Australian Gypsies: Their secret history by Mandy Sayer

NewSouth, $34.99 pb, 320 pp, 9781742234670

Australian Gypsies: Their secret history by Mandy Sayer

by
December 2017, no. 397

In the Australia of my childhood, the Gypsy skirt was fashionable, ABC Radio played Django Reinhardt, ‘The Gypsy Rover’ was in school songbooks, peripatetic players were called ‘Gypsy footballers’, the Gypsy Jokers were a feared bikie gang, and nefarious Gypsies were stock villains in children’s books. Gypsies – or Roma – occupied cultural terrain, but the people themselves had a low profile. Mandy Sayer attempts to redress this. She reveals that Roma have been in Australia since the First Fleet, and estimates the current local population at 100,000. While Roma have faced discrimination in this country, it pales against their persecution in other nations across history.

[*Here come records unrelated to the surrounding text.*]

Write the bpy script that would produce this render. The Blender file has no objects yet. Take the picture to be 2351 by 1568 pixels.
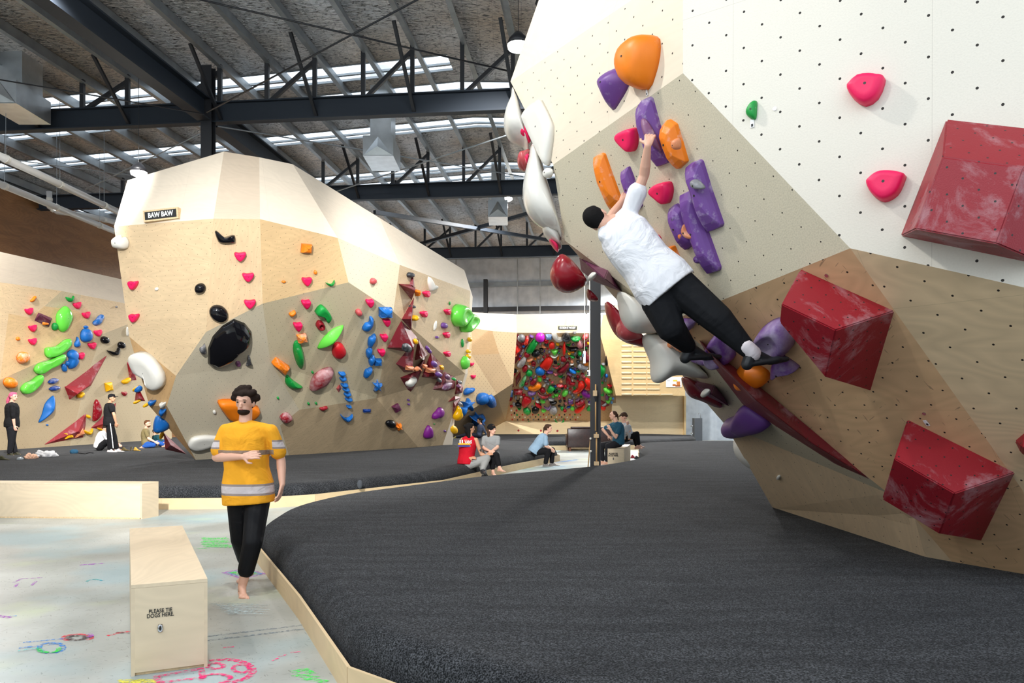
import bpy, bmesh, math, random
from mathutils import Vector, Matrix
random.seed(7)
SC = bpy.context.scene
COL = SC.collection
# ------------------------------------------------------------------ camera
F, HZ, CX, CH = 1750.0, 936.0, 1175.5, 1.6          # focal length in px, horizon row, centre column, lens height
cam_d = bpy.data.cameras.new('camera'); cam = bpy.data.objects.new('camera', cam_d); COL.objects.link(cam)
cam.location = (0, 0, CH); cam.rotation_euler = (math.radians(90), 0, 0)
cam_d.sensor_width = 36.0; cam_d.lens = 36.0*F/2351.0
cam_d.shift_y = (HZ-784.0)/2351.0
cam_d.clip_end = 300
SC.camera = cam
# ------------------------------------------------------------------ view, sky
SC.view_settings.view_transform = 'Standard'; SC.view_settings.look = 'None'
SC.view_settings.gamma = 1.0; SC.view_settings.use_curve_mapping = False
SC.view_settings.exposure = 0.0
SC.cycles.max_bounces = 7; SC.cycles.diffuse_bounces = 4; SC.cycles.glossy_bounces = 3
SC.cycles.sample_clamp_indirect = 6.0
world = bpy.data.worlds.new('sky'); SC.world = world; world.use_nodes = True
bg = world.node_tree.nodes['Background']; bg.inputs[0].default_value = (0.80, 0.90, 1.0, 1); bg.inputs[1].default_value = 2.1
# ------------------------------------------------------------------ building axes
ANG = math.radians(6.2); CA, SA = math.cos(ANG), math.sin(ANG)
def UV2W(u, v, z=0.0): return Vector((u*CA + v*SA, -u*SA + v*CA, z))
RIDGE = -3.4
def roof_z(u): return 9.75 - 0.055*abs(u-RIDGE)
# ------------------------------------------------------------------ hall lamps: high bays, unseen ones placed for the light, plus added floodlights
LAMPS = [  # x, y, z, watts, label, target of an added floodlight or None
    (-8.35, 17.05, 6.87, 170, 'high bay lamp hanging by the top left corner of the central boulder', None),
    (0.10, 12.30, 7.45, 210, 'high bay lamp hanging beside the top edge of the right climbing wall', None),
    (-2.9, 5.8, 8.3, 360, 'high bay lamp above the near mat', None),
    (-9.5, 8.8, 8.2, 60, 'high bay lamp above the left bench', None),
    (-5.0, 10.4, 8.5, 90, 'added unseen lamp above the walkway brightening the central boulder', None),  # extra lamp added here to lift the boulder's brightness
    (-13.6, 19.0, 7.6, 420, 'high bay lamp above the left end of the long mat', None),
    (-0.16, 27.0, 9.02, 650, 'small round lamp under the roof right of the second square vent', None),
    (-3.7, 24.0, 8.55, 12, 'small round lamp on the middle truss above the boulder', None),
    (4.6, 29.5, 7.9, 900, 'high bay lamp in front of the rung board', None),
    (6.2, 35.0, 8.0, 2600, 'added hidden lamp brightening the right end of the grey back wall', None),  # hidden lamp added to brighten the back wall
    (-8.0, 36.0, 8.6, 2600, 'added hidden lamp brightening the grey back wall behind the central boulder', None),  # second added one, out of sight behind the boulder
    (-3.0, 2.0, 6.0, 3500, 'added unseen floodlight aimed at the central boulder', (-4.6, 17.5, 1.2, 52)),  # this and the next three: floodlights added out of frame
    (0.6, 13.4, 8.6, 1000, 'added unseen floodlight aimed at the right end of the central boulder', (-2.8, 22.0, 2.2, 70)),
    (-7.0, 10.5, 8.2, 7500, 'added unseen floodlight aimed at the left wall', (-14.2, 24.5, 3.6, 50)),
    (-5.0, 1.0, 8.0, 300, 'added unseen floodlight aimed at the near right wall', (2.2, 6.2, 2.0, 75))]
# ------------------------------------------------------------------ helpers
def P(px, py, Y): return Vector(((px-CX)/F*Y, Y, CH + (HZ-py)/F*Y))
def FP(px, py, z=0.0):
    Y = (CH-z)*F/(py-HZ); return Vector(((px-CX)/F*Y, Y, z))
def PX(w): return (CX + F*w.x/w.y, HZ - F*(w.z-CH)/w.y)
def ray(px, py): return Vector(((px-CX)/F, 1.0, (HZ-py)/F))
CAMP = Vector((0, 0, CH))
def srgb(r, g, b):
    f = lambda c: (c/255/12.92) if c/255 <= .04045 else ((c/255+.055)/1.055)**2.4
    return (f(r), f(g), f(b), 1.0)
def link(o, parent=None):
    COL.objects.link(o)
    if parent is not None: o.parent = parent
    return o
def obj(name, bm, m, parent=None, smooth=False):
    """one bmesh -> one linked mesh object; coordinates are world, so a parent at the base is undone"""
    me = bpy.data.meshes.new(name); bm.to_mesh(me); bm.free()
    for mm in (m if isinstance(m, (list, tuple)) else [m]): me.materials.append(mm)
    if smooth:
        me.polygons.foreach_set('use_smooth', [True]*len(me.polygons))
    o = bpy.data.objects.new(name, me); COL.objects.link(o)
    if parent is not None:
        o.parent = parent; o.matrix_parent_inverse = Matrix.Translation(-world_loc(parent))
    return o
def world_loc(o):
    l = Vector(o.location)
    return l
def tag(o, label=None, cat=None, group=None, kind=None):
    if label: o['label'] = label
    if cat: o['category'] = cat
    if group: o['group'] = group
    if kind: o['kind'] = kind
    return o
def thing(name, label, cat, loc, group=None):
    o = bpy.data.objects.new(name, None); o.empty_display_size = .1; COL.objects.link(o); o.location = loc
    return tag(o, label, cat, group)
def box(bm, x0, y0, z0, x1, y1, z1, M=None):
    vs = [Vector((x, y, z)) for z in (z0, z1) for x, y in ((x0, y0), (x1, y0), (x1, y1), (x0, y1))]
    if M: vs = [M @ v for v in vs]
    v = [bm.verts.new(p) for p in vs]
    for f in ((3,2,1,0), (4,5,6,7), (0,1,5,4), (1,2,6,5), (2,3,7,6), (3,0,4,7)): bm.faces.new([v[i] for i in f])
def bar(bm, a, b, w, h, up=Vector((0, 0, 1))):
    """rectangular bar from a to b, w across, h along up"""
    a = Vector(a); b = Vector(b); d = (b-a).normalized()
    s = d.cross(up)
    if s.length < 1e-4: s = d.cross(Vector((0, 1, 0)))
    s.normalize(); t = s.cross(d).normalized()
    v = [bm.verts.new(p + s*i*w/2 + t*j*h/2) for p in (a, b) for i, j in ((-1,-1), (1,-1), (1,1), (-1,1))]
    for f in ((3,2,1,0), (4,5,6,7), (0,1,5,4), (1,2,6,5), (2,3,7,6), (3,0,4,7)): bm.faces.new([v[i] for i in f])
def ibeam(bm, a, b, w, h, t=.02):
    up = Vector((0, 0, 1))
    bar(bm, a, b, t, h-2*t); a = Vector(a); b = Vector(b)
    for s in (-1, 1): bar(bm, a+up*s*(h-t)/2, b+up*s*(h-t)/2, w, t)
def tube(bm, pts, r, n=8, cap=True):
    pts = [Vector(p) for p in pts]; rings = []
    rr = r if isinstance(r, (list, tuple)) else [r]*len(pts)
    for i, p in enumerate(pts):
        d = (pts[min(i+1, len(pts)-1)] - pts[max(i-1, 0)]).normalized()
        s = d.cross(Vector((0, 0, 1)))
        if s.length < 1e-3: s = d.cross(Vector((0, 1, 0)))
        s.normalize(); t = s.cross(d)
        rings.append([bm.verts.new(p + (s*math.cos(2*math.pi*k/n) + t*math.sin(2*math.pi*k/n))*rr[i]) for k in range(n)])
    for a, b in zip(rings, rings[1:]):
        for k in range(n): bm.faces.new((a[k], a[(k+1) % n], b[(k+1) % n], b[k]))
    if cap: bm.faces.new(rings[0][::-1]); bm.faces.new(rings[-1])
def fixn(bm): bmesh.ops.recalc_face_normals(bm, faces=bm.faces[:])
def NB(): return bmesh.new()
# ------------------------------------------------------------------ materials
def newmat(name):
    m = bpy.data.materials.new(name); m.use_nodes = True
    return m, m.node_tree.nodes, m.node_tree.links, m.node_tree.nodes['Principled BSDF']
def plain(name, col, rough=.5, metal=0.0, bump=0.0, bscale=60, emit=None, spec=.5, vary=0.0):
    m, N, L, b = newmat(name)
    b.inputs['Base Color'].default_value = col; b.inputs['Roughness'].default_value = rough
    b.inputs['Metallic'].default_value = metal; b.inputs['Specular IOR Level'].default_value = spec
    if emit: b.inputs['Emission Color'].default_value = emit[0]; b.inputs['Emission Strength'].default_value = emit[1]
    if bump or vary:
        tc = N.new('ShaderNodeTexCoord'); n = N.new('ShaderNodeTexNoise'); n.inputs['Scale'].default_value = bscale
        n.inputs['Detail'].default_value = 4; L.new(tc.outputs['Object'], n.inputs['Vector'])
        if bump:
            bp = N.new('ShaderNodeBump'); bp.inputs['Strength'].default_value = bump; bp.inputs['Distance'].default_value = .01
            L.new(n.outputs['Fac'], bp.inputs['Height']); L.new(bp.outputs['Normal'], b.inputs['Normal'])
        if vary:
            mx = mixrgb(N, L, n.outputs['Fac'], tuple(c*(1-vary) for c in col[:3])+(1,), tuple(min(1, c*(1+vary)) for c in col[:3])+(1,), lo=.35, hi=.65)
            L.new(mx, b.inputs['Base Color'])
    return m
def mixrgb(N, L, fac, a, b, lo=None, hi=None):
    if lo is not None:
        mr = N.new('ShaderNodeMapRange'); mr.inputs['From Min'].default_value = lo; mr.inputs['From Max'].default_value = hi
        L.new(fac, mr.inputs['Value']); fac = mr.outputs['Result']
    mx = N.new('ShaderNodeMix'); mx.data_type = 'RGBA'
    if isinstance(fac, (int, float)): mx.inputs[0].default_value = fac
    else: L.new(fac, mx.inputs[0])
    for i, c in ((6, a), (7, b)):
        if isinstance(c, tuple): mx.inputs[i].default_value = c
        else: L.new(c, mx.inputs[i])
    return mx.outputs[2]
def math_n(N, L, op, a, b=None, c=None):
    n = N.new('ShaderNodeMath'); n.operation = op
    for i, x in enumerate((a, b, c)):
        if x is None: continue
        if isinstance(x, (int, float)): n.inputs[i].default_value = x
        else: L.new(x, n.inputs[i])
    return n.outputs[0]
def dots(N, L, vec, s, r):
    """staggered grid of round holes, s metres apart"""
    outs = []
    for off in (0.0, .5):
        sc = N.new('ShaderNodeVectorMath'); sc.operation = 'MULTIPLY_ADD'; L.new(vec, sc.inputs[0])
        sc.inputs[1].default_value = (1/s, 1/s, 0); sc.inputs[2].default_value = (off, off, 0)
        fr = N.new('ShaderNodeVectorMath'); fr.operation = 'FRACTION'; L.new(sc.outputs[0], fr.inputs[0])
        sb = N.new('ShaderNodeVectorMath'); sb.operation = 'SUBTRACT'; L.new(fr.outputs[0], sb.inputs[0]); sb.inputs[1].default_value = (.5, .5, 0)
        le = N.new('ShaderNodeVectorMath'); le.operation = 'LENGTH'; L.new(sb.outputs[0], le.inputs[0])
        outs.append(le.outputs['Value'])
    mn = math_n(N, L, 'MINIMUM', outs[0], outs[1])
    return math_n(N, L, 'LESS_THAN', mn, r/s)
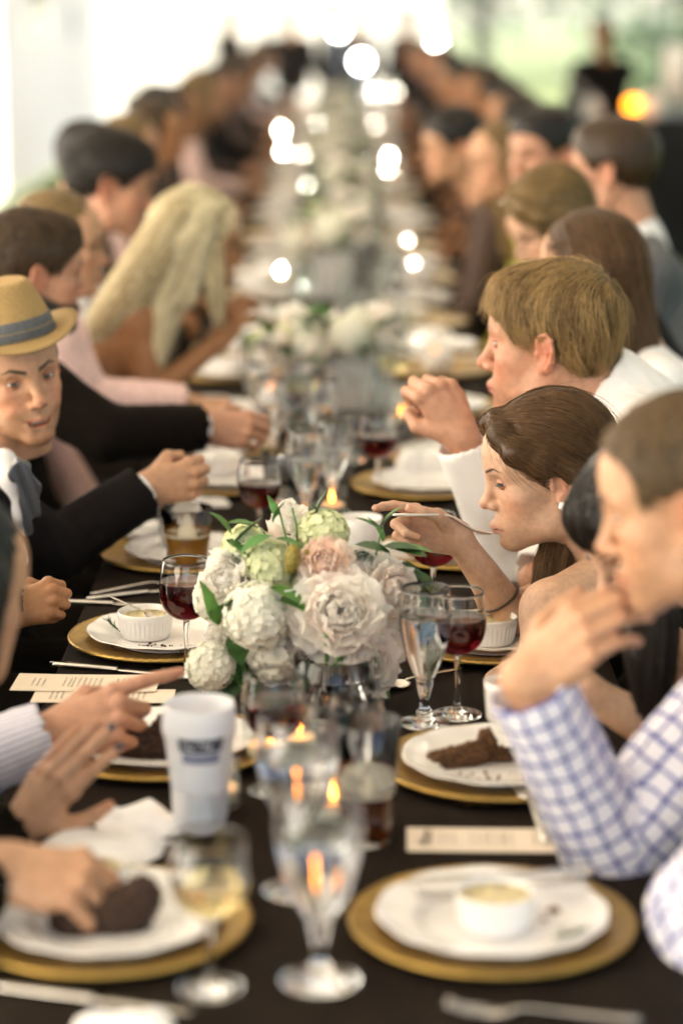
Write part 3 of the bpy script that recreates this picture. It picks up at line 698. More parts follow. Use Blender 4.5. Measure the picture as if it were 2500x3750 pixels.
        if low: g.el(N-sp*.02, (.30, .30, low), .02, True, None)
        else:
            nu = unit(c-N)
            if collar: g.rc(N-nu*.04, N+nu*.045, .074*scale, .069*scale, .03)
            g.rc(N+nu*(.055 if collar else .035), N+nu*.2, .056*scale if collar else neckopen, neckopen+.02, .008, True)
        v, ff = g.mesh(); nn = vnormals(v, ff)
        v = v+nn*(wob(v*np.array((1, 1, .6)), 26., 1)*wrinkle+wob(v, 60., 4)*wrinkle*.35)[:, None]
        at = None
        if pattern:
            segs = []
            for k in 'lr': segs += [(sh[k], A[k][0], 0.), (A[k][0], A[k][1], np.linalg.norm(sh[k]-A[k][0]))]
            segs += [(S, pelvis, 0.)]; best = np.full(len(v), 9.); pu = np.zeros(len(v)); pv = np.zeros(len(v))
            for si, (a, bb, o0) in enumerate(segs):
                ab = bb-a; L_ = np.linalg.norm(ab); ab = ab/L_; tr_ = (v-a) @ ab; t = np.clip(tr_, 0, L_); q = v-a-t[:, None]*ab; dd = np.linalg.norm(q, axis=1)-(.09 if si == 4 else 0)
                x = unit(np.cross(ab, (.3, .9, .1))); y = np.cross(ab, x); an = np.arctan2(q @ y, q @ x); m_ = dd < best
                best[m_] = dd[m_]; pu[m_] = (tr_+o0)[m_]; pv[m_] = (an*(.13 if si == 4 else .055))[m_]
            at = {'pu': pu, 'pv': pv}
        p.top = obj(tops or ('jacket' if suit else 'shirt'), mesh('shirt', v-loc, ff, attrs=at), M[top], body)
    if suit:
        g = Field(lo, hi, bh)
        for s in (1, -1):
            g.rc(S+lt*s*hw*.45+sp*.06, S+lt*s*hw*.42+sp*.22+fd*.015, .088*b*fr+.006, .098*b*fr+.006, .04); g.rc(S+lt*s*hw*.42+sp*.22, pelvis+lt*s*.085, .095*b*fr+.006, .115*b+.004, .04)
            g.rc(N, sh['l' if s > 0 else 'r'], .052*fr+.005, .045*fr, .04)
        nu = unit(c-N); g.rc(N-nu*.03, N+nu*.028, .068*scale, .066*scale, .02); g.rc(N+nu*.04+fd*.02, N+nu*.2, .058*scale, .08, .006, True); g.rc(N+nu*.03+fd*.07, N-nu*.03+fd*.10, .012, .004, .004, True)
        v, ff = g.mesh(); obj('shirt', mesh('shirt_front', v-loc, ff), M['white_shirt'], body)
        for k in 'lr':                       # a shirt cuff that shows beyond the sleeve
            e, wv, hd = A[k]
            if hd is None: continue
            u_ = unit(wv-e); vv, f2 = tube([wv-u_*.05, wv-u_*.012, wv+u_*.004], [.034*b, .033*b, .0325*b], 20); obj('cuff', mesh('cuff', vv-loc, f2), M['white_shirt'], body)
    p.fd, p.sp, p.lt = fd, sp, lt
    if legs:
        g = Field((min(pelvis[0], pelvis[0]+.6*dx)-.2, pelvis[1]-.35, -.02), (max(pelvis[0], pelvis[0]+.6*dx)+.2, pelvis[1]+.35, pelvis[2]+.2), .015)
        for s in (1, -1):
            y = s*.095*dx; hp = pelvis+np.array((0, y, -.0)); hp[2] = min(pelvis[2], .56); kn = np.array((pelvis[0]+.42*dx, pelvis[1]+y*1.3, .50)); an = np.array((pelvis[0]+.36*dx, pelvis[1]+y*1.3, .09))
            if legs == 'stand': hp = pelvis+np.array((0, y, -.02)); kn = np.array((pelvis[0]+.02*dx, pelvis[1]+y*1.1, .50)); an = np.array((pelvis[0]-.02*dx, pelvis[1]+y*1.2, .09))
            g.rc(hp, kn, .098*b, .068, .03); g.rc(kn, an, .066, .048, .02); g.rc(an+np.array((0, 0, -.045)), an+np.array((.14*dx, 0, -.055)), .042, .034, .02)
        v, ff = g.mesh(); obj('trousers' if not fem else 'skirt', mesh('legs', v-loc, ff), M['suit2'], body)
    if chair: make_chair((pelvis[0], pelvis[1], 0), 0 if dx > 0 else math.pi, chair)
    return p
_CH = {}
def make_chair(loc, rz, lab, group='dark chairs along the table'):
    if not _CH:
        _CH['m'] = mat('chair_black', (.02, .017, .015), .5)
        _CH['seat'] = mesh('seat', *box((0, 0, .44), (.40, .40, .025)), smooth=False); _CH['back'] = mesh('back', *box((-.215, 0, .72), (.018, .38, .12)), smooth=False); _CH['leg'] = mesh('leg', *tube([(0, 0, 0), (0, 0, .43)], .013, 8)); _CH['post'] = mesh('post', *tube([(0, 0, .43), (-.03, 0, .80)], .011, 8))
    t = thing('chair', loc, lab, 'chair', group, rz); t.location.x -= .02*math.cos(rz)
    obj('seat', _CH['seat'], _CH['m'], t); obj('backrest', _CH['back'], _CH['m'], t)
    for x in (-.18, .18):
        for y in (-.18, .18): obj('leg', _CH['leg'], _CH['m'], t, loc=(x, y, 0))
    for y in (-.185, .185): obj('post', _CH['post'], _CH['m'], t, loc=(-.18, y, 0))
    return t

# ------------------------------------------------------------------ setting: lawn, tent, trees, bar
def noise_ground():
    xs = np.concatenate([np.linspace(-120, -8, 20), np.linspace(-7, 7, 29), np.linspace(8, 120, 20)]); ys = np.concatenate([np.linspace(-30, 0, 8), np.linspace(1, 40, 60), np.linspace(45, 200, 20)])
    Xg, Yg = np.meshgrid(xs, ys, indexing='ij'); V = np.stack([Xg.ravel(), Yg.ravel(), .02*wob(np.stack([Xg.ravel(), Yg.ravel(), 0*Xg.ravel()], 1), .5)-.02], 1)
    return V, grid_faces(len(xs), len(ys))[:, ::-1]
M['grass'] = mat('lawn_grass', (.075, .11, .018), .9, var=.45, vscale=3, bump=.8, bscale=60)
gv, gf = noise_ground()
tag(obj('lawn', mesh('lawn', gv, gf), M['grass']), kind='structure')
nb = 26000                                                    # blades of the lawn that shows between the guests and the bar
bx_ = rng.uniform(.9, 6, nb); by_ = rng.uniform(5, 20, nb); an = rng.uniform(0, 6.28, nb); hh_ = rng.uniform(.03, .07, nb)
dx_ = np.cos(an)*.006; dy_ = np.sin(an)*.006; lx = rng.normal(scale=.02, size=nb); ly = rng.normal(scale=.02, size=nb); z0 = np.zeros(nb)-.03
gvv = np.stack([np.stack([bx_-dx_, by_-dy_, z0], 1), np.stack([bx_+dx_, by_+dy_, z0], 1), np.stack([bx_+lx, by_+ly, hh_], 1)], 1).reshape(-1, 3)
tag(obj('grass', mesh('grass', gvv, np.arange(nb*3).reshape(-1, 3), smooth=False), M['grass']), kind='stuff')

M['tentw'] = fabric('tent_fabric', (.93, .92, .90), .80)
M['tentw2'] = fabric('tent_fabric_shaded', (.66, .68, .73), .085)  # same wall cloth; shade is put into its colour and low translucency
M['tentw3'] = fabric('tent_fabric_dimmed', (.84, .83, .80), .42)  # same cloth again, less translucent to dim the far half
M['tentroof'] = fabric('tent_roof_fabric', (.74, .68, .60), .12)
M['pole'] = mat('white_pole', (.34, .37, .44), .4)
M['strap'] = mat('blue_strap', (.10, .16, .26), .7)
XL, XR_, Y0, Y1 = -3.1, 4.6, -3.5, 31.0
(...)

It is obvious that Sayer is passionate about her topic. She has travelled and read widely, interviewed many Roma and immersed herself in their culture. It is unfortunate that the resulting book has so many shortcomings. Even in this age of ‘truthiness’, where feelings supplant facts, the contract between non-fiction author and reader is founded on a promise of accuracy. Sayer’s book is littered with errors. She dates the end of convict transportation as 1852 – it was 1868. She has gold deposits being found in Victoria and then later in New South Wales, rather than the other way around. She gives an incorrect figure for Australia’s population in 1851. She claims that in the 1850s, ‘virtually every new immigrant who arrived in Melbourne needed to buy a good horse to transport them to the diggings’. Many goldseekers travelled to the diggings by commercial coach, dray, or ox-cart, and many more walked. She describes Elvis Presley as a country and western artist and states that during World War II Australians had to obtain written permission to cross state borders. None of these mistakes is unforgivable, but the cumulative effect is damaging. If easily verifiable facts are skew-whiff, it diminishes faith in the veracity of her original research.